Maciej Konacki - California Institute of Technology

High precision astrometry requires not only advanced technology but also elaborated methods of data analysis. The goal of my research is to develop techniques of planet detection for astrometric measurements obtained with the Space Interferometry Mission. It can be accomplished by solving several different problems. One of the most important is the derivation of orbital parameters. Such task is especially challenging for multiplanetary systems. Another one concerns the design of observing scenarios optimal from the planet detection point of view. These issues can be analyzed before the launch of SIM by means of numerical simulations that among others include a realistic SIM model. The end product of my research will be a number of theoretical and numerical tools that will help to prepare and conduct with SIM an efficient and productive planet search campaign.

1999 Postdoctoral Fellows

Rafael Millan-Gabet - Harvard-Smithsonian Center for Astrophysics

I will conduct my research in interferometry at the IOTA (Infrared Optical Telescope Array), both using the interferometer for astronomical observations of young and evolved stars and contributing to its instrumentation development.

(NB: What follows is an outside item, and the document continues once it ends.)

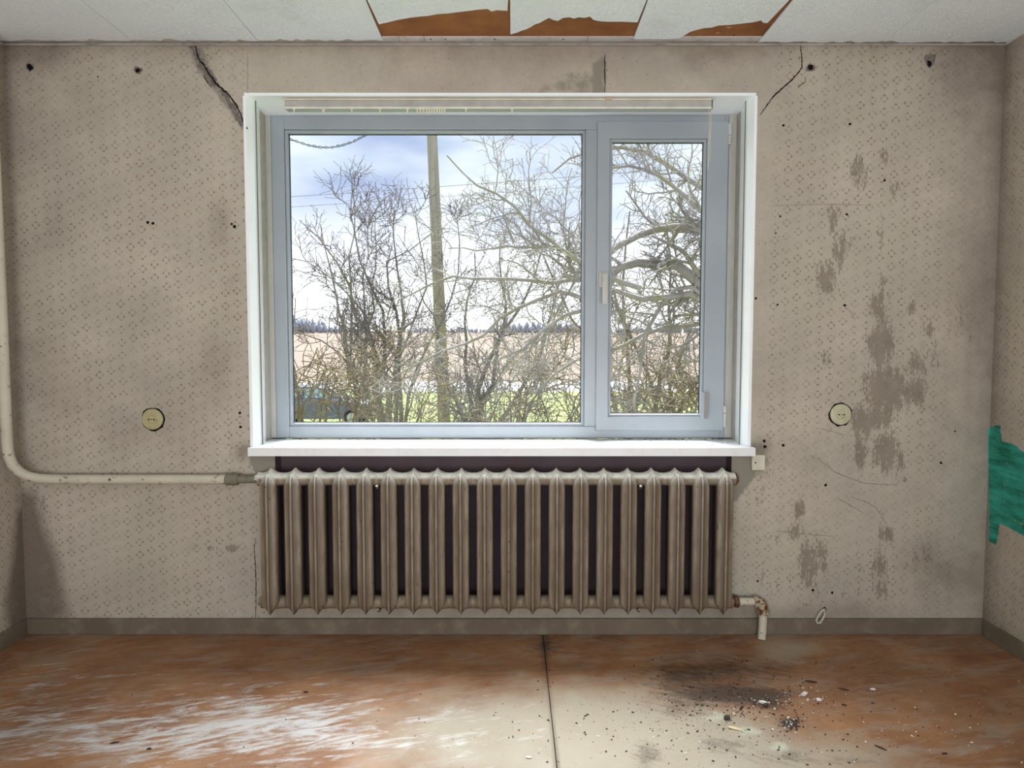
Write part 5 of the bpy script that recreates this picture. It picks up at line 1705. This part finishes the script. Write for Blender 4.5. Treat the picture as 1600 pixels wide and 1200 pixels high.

On the scientific side, I study the circumstellar environment of young stars of intermediate mass, the Herbig AeBe stars, as well as (at the opposite evolutionary end) the pulsation properties of Mira variables. In the past year, I have also been involved in a program (with J. D. Monnier and collaborators) to combine IOTA/FLUOR and Keck aperture masking observations in order to better constrain models of dust enshrouded young and old stars. We also hope to make use of the Keck adaptive optics system to expand on the observations of the Herbig AeBe systems. Instrumental upgrades currently underway (described below) will also allow us to extend our investigations of young stars to the T Tauri class, as well as to other very embedded sources.

On the instrumental side, my principal responsibility concerns the development of our near-infrared detectors, based on NICMOS3 and PICNIC arrays. I am working on adapting our previous NICMOS3 design to PICNIC-based star tracker and upgrade science cameras. I also collaborate with M. Shure in his adaptation of our camera design for the CHARA array. At the IOTA, the new science camera will be used, in addition of our current mode of operation with two telescopes, for fringe detection from three simultaneous baselines, as work on our third telescope nears completion. Part of this work will done with J.P. Berger, who will bring the very interesting technology of integrated optics to the IOTA. Finally, I will be involved in an effort, led by J. D. Monnier, to build a prototype single mode fiber system for visible wavelengths, in order to be able to directly measure the sizes of Cepheid stars as they pulsate.